Self-help!
My attention was drawn today to the recent case of Imerman v Tchenguiz [2009] EWHC 2024 QB, which covers the fraught area of financial disclosure in divorce proceedings. The case is in fact however, a shocking example of the lengths people will go to out of mistrust!
The case concerned a Husband who had been in business with two of the Wife’s brothers. This business relationship had seemingly gone well for a few years and in fact some of the Husband’s businesses were based at premises owned by the brothers and also, importantly, his PC was linked to server space on the brothers’ businesses servers.
When the Husband’s marriage to the brothers’ sister broke down, the brothers then allegedly took it upon themselves to log-in to the Husband’s files (which were password protected, albeit that they knew the password), and they downloaded over various dates a range of documents numbering somewhere between 250,000 - 2.5m pages of documentation when printed! The brothers stated that they had done this owing to concern that the Husband would not properly disclose his wealth in forthcoming proceedings.
Perhaps unsurprisingly the Husband then applied to the Court for injuntive relief to prevent onward transmission of the information to any party, including the Wife and her solicitors. This claim was brought in the Queens Bench Division of the High Court rather than the Family Division as that was the appropriate jurisdiction given it was the Wife’s brothers, rather than the Wife, who had taken these actions. In due course the matter came before Eady J when the Husband sought summary judgment on his claim for injunctive relief.

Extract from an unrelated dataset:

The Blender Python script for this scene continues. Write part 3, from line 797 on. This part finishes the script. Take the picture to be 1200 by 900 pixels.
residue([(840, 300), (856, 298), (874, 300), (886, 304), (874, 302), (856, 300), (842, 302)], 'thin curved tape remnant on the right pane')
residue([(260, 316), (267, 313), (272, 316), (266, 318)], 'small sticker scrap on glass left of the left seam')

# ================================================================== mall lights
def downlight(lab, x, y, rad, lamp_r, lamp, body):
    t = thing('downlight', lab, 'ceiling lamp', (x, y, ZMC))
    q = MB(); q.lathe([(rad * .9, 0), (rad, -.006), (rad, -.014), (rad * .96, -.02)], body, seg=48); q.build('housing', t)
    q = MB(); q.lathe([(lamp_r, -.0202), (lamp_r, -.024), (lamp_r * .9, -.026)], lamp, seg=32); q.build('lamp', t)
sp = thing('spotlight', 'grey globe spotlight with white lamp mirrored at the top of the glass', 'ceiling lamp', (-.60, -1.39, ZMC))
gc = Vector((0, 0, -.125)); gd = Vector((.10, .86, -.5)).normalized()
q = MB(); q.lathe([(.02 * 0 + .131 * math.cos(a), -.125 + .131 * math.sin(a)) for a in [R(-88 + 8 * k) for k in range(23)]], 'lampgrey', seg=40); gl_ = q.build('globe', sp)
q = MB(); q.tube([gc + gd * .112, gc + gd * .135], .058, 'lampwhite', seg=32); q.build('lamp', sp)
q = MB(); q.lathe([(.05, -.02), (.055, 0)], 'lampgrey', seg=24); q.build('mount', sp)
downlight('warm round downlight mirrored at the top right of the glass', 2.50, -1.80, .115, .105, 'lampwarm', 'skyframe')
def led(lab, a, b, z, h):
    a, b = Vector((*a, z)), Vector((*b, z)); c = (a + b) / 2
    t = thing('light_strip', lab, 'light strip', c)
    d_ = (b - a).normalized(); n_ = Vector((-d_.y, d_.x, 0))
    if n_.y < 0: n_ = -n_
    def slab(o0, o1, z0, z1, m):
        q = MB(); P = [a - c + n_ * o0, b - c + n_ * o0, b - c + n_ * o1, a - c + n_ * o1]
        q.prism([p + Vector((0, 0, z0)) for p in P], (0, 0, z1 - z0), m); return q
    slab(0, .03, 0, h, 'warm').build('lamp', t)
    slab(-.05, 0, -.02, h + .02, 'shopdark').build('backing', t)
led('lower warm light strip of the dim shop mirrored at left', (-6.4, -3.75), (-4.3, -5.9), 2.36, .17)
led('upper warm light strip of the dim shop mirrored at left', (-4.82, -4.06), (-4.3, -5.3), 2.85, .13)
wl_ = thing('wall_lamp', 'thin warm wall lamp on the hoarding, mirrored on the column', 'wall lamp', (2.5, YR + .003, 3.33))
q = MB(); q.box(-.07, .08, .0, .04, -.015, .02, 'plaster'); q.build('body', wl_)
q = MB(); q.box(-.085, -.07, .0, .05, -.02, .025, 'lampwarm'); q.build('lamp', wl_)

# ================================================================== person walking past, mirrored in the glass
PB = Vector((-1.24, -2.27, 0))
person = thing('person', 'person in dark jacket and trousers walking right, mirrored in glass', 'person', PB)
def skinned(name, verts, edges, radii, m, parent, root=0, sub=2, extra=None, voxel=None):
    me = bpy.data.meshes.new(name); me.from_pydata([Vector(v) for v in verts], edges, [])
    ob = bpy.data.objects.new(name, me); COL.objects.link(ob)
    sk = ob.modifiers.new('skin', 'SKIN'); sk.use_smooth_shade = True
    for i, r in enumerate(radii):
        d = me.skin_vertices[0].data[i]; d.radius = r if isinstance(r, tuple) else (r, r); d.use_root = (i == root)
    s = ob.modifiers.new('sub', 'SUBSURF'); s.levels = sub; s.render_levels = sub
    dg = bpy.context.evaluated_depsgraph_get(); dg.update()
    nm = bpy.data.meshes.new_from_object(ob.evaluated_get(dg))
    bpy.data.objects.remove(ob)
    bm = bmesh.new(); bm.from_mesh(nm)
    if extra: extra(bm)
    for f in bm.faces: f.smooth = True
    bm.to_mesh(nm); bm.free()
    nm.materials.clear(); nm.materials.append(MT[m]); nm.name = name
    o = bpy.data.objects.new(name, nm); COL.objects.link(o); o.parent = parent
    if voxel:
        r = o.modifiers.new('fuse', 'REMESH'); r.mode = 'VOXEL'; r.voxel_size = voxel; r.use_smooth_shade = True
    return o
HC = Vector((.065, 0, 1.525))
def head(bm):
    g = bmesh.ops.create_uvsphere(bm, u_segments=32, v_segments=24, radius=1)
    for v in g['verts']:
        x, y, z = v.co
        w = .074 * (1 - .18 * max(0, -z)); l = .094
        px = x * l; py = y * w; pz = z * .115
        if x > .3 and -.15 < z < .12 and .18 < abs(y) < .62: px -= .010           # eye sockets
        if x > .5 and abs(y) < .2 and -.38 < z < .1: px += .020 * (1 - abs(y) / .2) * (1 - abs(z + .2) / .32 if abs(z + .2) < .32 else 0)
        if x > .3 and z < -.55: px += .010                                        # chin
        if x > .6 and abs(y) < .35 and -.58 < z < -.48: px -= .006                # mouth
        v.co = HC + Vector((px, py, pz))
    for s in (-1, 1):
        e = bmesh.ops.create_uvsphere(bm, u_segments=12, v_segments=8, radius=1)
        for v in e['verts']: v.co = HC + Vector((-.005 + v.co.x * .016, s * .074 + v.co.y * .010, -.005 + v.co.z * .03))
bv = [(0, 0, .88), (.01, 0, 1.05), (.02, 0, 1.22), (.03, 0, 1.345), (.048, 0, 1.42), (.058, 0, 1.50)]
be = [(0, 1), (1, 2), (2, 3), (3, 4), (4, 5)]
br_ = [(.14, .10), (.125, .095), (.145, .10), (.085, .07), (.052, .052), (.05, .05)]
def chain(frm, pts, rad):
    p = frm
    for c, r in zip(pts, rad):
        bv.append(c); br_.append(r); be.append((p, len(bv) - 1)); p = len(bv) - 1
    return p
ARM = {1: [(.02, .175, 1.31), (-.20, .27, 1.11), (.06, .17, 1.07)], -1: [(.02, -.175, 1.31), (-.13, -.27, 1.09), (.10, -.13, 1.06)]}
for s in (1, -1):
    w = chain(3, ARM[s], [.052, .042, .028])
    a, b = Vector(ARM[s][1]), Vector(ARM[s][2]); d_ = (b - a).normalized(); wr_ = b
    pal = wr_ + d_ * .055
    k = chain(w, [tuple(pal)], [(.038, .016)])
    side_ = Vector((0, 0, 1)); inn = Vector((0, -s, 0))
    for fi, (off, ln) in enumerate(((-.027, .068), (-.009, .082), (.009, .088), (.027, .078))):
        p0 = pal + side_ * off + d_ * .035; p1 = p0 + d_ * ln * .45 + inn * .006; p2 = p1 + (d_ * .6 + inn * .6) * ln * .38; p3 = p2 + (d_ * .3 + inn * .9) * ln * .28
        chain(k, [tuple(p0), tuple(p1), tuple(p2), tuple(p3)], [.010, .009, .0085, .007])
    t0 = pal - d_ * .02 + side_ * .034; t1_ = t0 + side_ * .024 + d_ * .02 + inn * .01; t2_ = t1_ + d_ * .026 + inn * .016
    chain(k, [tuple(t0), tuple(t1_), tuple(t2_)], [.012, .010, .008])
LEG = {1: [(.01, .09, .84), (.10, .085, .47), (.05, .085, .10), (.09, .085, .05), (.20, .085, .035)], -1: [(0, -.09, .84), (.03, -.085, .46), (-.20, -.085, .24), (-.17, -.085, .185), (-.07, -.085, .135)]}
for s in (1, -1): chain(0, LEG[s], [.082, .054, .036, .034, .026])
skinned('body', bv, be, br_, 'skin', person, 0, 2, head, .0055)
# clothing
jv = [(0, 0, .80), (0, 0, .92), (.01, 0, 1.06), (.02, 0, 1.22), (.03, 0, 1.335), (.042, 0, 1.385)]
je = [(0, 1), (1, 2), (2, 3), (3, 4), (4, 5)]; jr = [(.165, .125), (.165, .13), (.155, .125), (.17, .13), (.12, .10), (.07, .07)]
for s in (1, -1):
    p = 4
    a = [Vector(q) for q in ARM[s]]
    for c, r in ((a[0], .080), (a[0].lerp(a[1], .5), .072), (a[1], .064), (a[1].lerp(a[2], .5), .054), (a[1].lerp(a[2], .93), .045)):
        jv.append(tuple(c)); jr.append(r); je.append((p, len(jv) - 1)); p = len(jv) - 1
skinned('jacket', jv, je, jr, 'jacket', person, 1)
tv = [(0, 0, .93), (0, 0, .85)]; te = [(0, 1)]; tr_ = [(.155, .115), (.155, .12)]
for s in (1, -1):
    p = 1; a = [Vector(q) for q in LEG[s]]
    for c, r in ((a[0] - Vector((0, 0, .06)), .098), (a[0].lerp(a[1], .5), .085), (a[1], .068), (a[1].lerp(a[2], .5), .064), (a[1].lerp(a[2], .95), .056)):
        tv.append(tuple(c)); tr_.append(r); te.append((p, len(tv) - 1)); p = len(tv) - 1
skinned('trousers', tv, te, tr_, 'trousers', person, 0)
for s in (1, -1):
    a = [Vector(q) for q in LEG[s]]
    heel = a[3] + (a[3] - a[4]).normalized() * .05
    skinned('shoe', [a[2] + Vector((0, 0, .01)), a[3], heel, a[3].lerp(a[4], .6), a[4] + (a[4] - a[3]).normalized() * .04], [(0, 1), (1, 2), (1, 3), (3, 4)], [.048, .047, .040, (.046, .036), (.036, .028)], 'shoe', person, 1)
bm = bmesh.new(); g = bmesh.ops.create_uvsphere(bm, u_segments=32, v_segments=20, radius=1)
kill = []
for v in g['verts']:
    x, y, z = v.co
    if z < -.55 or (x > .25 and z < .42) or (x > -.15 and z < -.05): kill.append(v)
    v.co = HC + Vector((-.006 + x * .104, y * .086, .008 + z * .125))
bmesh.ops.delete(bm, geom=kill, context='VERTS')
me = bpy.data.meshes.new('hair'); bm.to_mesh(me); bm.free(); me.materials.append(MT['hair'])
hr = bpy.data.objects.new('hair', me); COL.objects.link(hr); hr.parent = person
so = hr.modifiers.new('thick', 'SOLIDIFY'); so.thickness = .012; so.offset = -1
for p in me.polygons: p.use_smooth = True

The Brothers ran, it is fair to say, every defence under the sun, however common sense prevailed and a clearly unimpressed Mr Justice Eady found no difficulty in deciding that such wholesale taking of password-protected documents regarding personal finances and even including legally privileged material, was simply not acceptable. The learned Judge ruled that without doubt there could be no defence to the injunctive relief sought debarring the brothers’ from transmitting the information onwards, and it was always open to them to seek preservation Orders to ensure that the information was not destroyed so as to ensure in due course justice was done in the family proceedings.
Family lawyers are well used to the odd bit of ‘accidentally’ opened mail being shown to them, but this was breathtaking in scale. I suspect that, sadly, a very bitter divorce is on the way!